U.S.A. v. Federal Insurance Company

Citation:
D.C. Cir. # 15-7045 (decided August 5, 2016)
Tag(s):
Ruling:
The district court erred in applying the pre-filing injunction to the Debtor's appeals from the bankruptcy court and the matter remanded to the district court for resolution. The two matters consolidated for appeal were dismissed for failure to state a claim . "These consolidated appeals are the latest chapter in a long line of litigation over a bankruptcy settlement agreed to by the trustee whom the United States Trustee appointed to represent the bankruptcy estate. The debtor’s numerous, frivolous challenges to the settlement led the district court to enter a pre-filing injunction barring him from filing any new civil actions in the district court without court permission. These cases present a question about the scope of that injunction: namely, does it encompass appeals to the district court from bankruptcy court? We conclude that, as written, the injunction does not cover those appeals with sufficient clarity, and that the district court thus erred in striking these three appeals for violating the pre-filing injunction. We nonetheless affirm the dismissal of two of the three appeals on the merits, and we remand for the district court to resolve the third one".
Procedural context:
Debtor appealed three rulings of the U. S. District Court for the District of Columbia dismissing his actions against the Trustee (breach of fiduciary duty) and his sisters (RICO and stay violations) arising from his extenuated bankruptcy proceedings and the adverse rulings of the bankruptcy court. Debtor Yelverton appeared in the appellate matter pro se.
Facts:
Debtor filed for relief and the trustee negotiated a resolution of a disputed interest in a family business with his sisters. Debtor took exception to this resolution in a series of challenges in the bankruptcy court followed by review in the district court.. Debtor was bound by a prior pre-filing injunction by the district court based upon prior matters related to his filings. Debtor had a lengthy history with the courts on slights arising from his petition and administration of claims. Debtor had filed “over 40 lawsuits, adversary bankruptcy proceedings, or appeals of the bankruptcy court’s rulings,” and within those lawsuits “over 150 motions, including over 50 motions to reconsider, vacate, amend, or obtain relief from a judgment or order.” In response to Yelverton’s many frivolous challenges, the district court entered a pre-filing injunction against him on August 6, 2014. The injunction barred him from filing “any new civil action in [that] Court” without first receiving the court’s permission.
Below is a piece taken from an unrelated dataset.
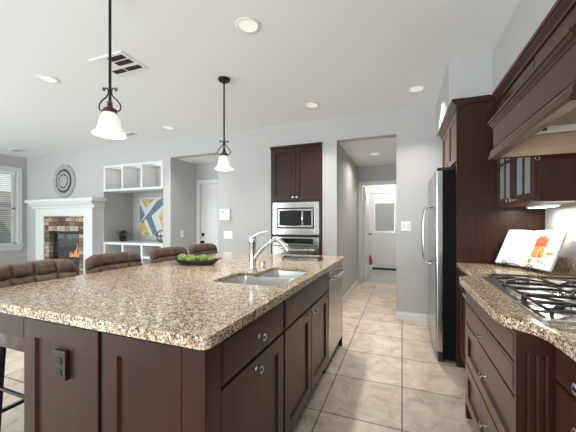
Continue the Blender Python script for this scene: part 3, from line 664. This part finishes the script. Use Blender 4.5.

The appellate court had previously reviewed and affirmed the injunction bar with respect to "new" matters. The Court found an important distinction in his filing of the appeals from the bankruptcy court to the distinct court, in that it did not require him to file in the district court as would a "new civil" matter. The court discussed that the the injunction clearly prohibited a new filing in the District Court but not necessarily in the bankruptcy court. The court's prohibitive order did not specifically state that new bankruptcy filings were included in its ban. The Court exercised its discretion in a de novo review and dismissed, affirming the bankruptcy court rulings, the two consolidated actions against the Debtor's sisters (RICO claims and for a violation of stay) for failures to state a claim.
Judge(s):
Circuit Judges Sri Srinivasan, Patricia A. Millett and Robert L. Wilkins. Judge Srinivasan authored the Opinion for the Court.